Your Ego-Self vs Your Authentic-Self
Have you heard about your ego-self and your authentic self? Your ego-self is the part of your brain that works hard to keep you safe. This means your ego-self reacts when your brain signals danger, which happens every time you feel afraid. Afraid of being greedy, selfish, uncaring, irresponsible — all of the emotions you have internalized. These emotions feed your limiting beliefs and keep you in a cycle of self-sabotaging behavior.
Your authentic self or inner self is the part of you that feels worthy, worthy of whatever you believe you are meant to be, the life you know you are meant for. When an event happens that makes you feel unworthy — I call this a “core trauma” — your authentic self splits, and your ego-self is born. From that moment on, whenever you are at risk of feeling unworthy, you start to subconsciously adopt self-sabotaging behaviors. In business, this will delay decisions and any business decisions that will speed up growth and make your business more successful. Because you shouldn’t want anything more, you’re not worthy! Is it starting to make sense now?
Concentrate on What’s Working
To connect to your inner self, start by focusing on what’s working for you.

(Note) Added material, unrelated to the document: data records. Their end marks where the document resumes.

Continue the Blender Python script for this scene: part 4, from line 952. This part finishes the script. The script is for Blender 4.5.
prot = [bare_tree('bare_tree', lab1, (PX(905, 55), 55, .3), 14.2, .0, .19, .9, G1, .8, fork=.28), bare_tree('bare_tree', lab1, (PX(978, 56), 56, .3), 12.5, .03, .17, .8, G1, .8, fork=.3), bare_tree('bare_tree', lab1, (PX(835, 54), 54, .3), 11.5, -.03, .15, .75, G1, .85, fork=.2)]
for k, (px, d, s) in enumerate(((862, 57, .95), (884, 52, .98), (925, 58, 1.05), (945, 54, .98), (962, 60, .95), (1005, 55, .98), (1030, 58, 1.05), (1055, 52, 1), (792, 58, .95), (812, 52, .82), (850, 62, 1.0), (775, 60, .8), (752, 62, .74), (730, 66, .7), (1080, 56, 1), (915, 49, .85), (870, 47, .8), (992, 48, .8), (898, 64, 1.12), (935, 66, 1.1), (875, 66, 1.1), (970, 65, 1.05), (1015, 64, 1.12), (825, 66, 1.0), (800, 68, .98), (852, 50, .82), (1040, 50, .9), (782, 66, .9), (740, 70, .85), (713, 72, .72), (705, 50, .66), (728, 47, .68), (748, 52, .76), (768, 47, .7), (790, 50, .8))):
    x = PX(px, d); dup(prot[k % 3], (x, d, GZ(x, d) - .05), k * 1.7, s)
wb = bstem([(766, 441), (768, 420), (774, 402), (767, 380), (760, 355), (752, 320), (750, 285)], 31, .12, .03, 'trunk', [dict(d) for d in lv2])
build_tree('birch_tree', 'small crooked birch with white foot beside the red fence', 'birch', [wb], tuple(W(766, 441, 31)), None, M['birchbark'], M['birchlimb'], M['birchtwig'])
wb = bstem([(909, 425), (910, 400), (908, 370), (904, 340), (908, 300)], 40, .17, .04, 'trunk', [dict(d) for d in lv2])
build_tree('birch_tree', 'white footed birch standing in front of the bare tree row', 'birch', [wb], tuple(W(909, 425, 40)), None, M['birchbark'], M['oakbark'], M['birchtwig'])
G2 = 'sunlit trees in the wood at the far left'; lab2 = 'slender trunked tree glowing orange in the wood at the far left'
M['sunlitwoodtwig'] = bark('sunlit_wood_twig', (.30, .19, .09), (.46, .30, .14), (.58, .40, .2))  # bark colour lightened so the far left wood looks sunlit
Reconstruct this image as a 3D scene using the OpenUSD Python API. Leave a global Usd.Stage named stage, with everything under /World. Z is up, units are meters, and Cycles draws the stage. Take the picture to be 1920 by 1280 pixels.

To get you started, here are a few questions:
- Are there any decisions you made fast that have been beneficial for your business? When have you not cared what other people think and just gone ahead and made the decision that felt right at the time?
- Have you ever done less but achieved more? Like when you spent less time on a business proposal or finished work early but still got as much done as when you work longer hours.
- Can you think of a time you asked for help? Maybe it was for business, or it could be for something personal; it doesn’t matter as long as it made a difference.
Today decide to stop doing what’s not working; in itself, this is one way to stop self-sabotaging. The next step to making fast decisions for business success is to explore your emotions and reconnect to your inner self. To get you started, here are a few things that worked for me:
- Picture your end goal, hold it in your mind. If you want more time with family, what does it look like — are you together at a restaurant, on a beach? If you want to make more money, what does this look like — flying first class, buying that luxury bag? Let your emotions surface as you hold these thoughts until you feel connected with what you really want.
- Start by making one decision that will accelerate a part of your daily process and cut out everything unnecessary, distracting, and preventing you from optimizing one thing that will lead to the next decision.
- Anything that comes up for you in the way of your next step IS where you want to learn how to process your emotions, gain new understanding, apply the new understanding such that you then take the Aligned Actions to achieve your results.
“…whenever you are self-sabotaging, you are hitting up against an internal wall, a glass ceiling, or a rule you’ve built that is most often unconscious to you.” Mia Hewett
So many techniques focus on logical steps yet forget the human emotions that cause the behaviors involved.
What really transforms our lives permanently, consistently, and in every aspect is when we learn to process our emotions and change our subconscious minds.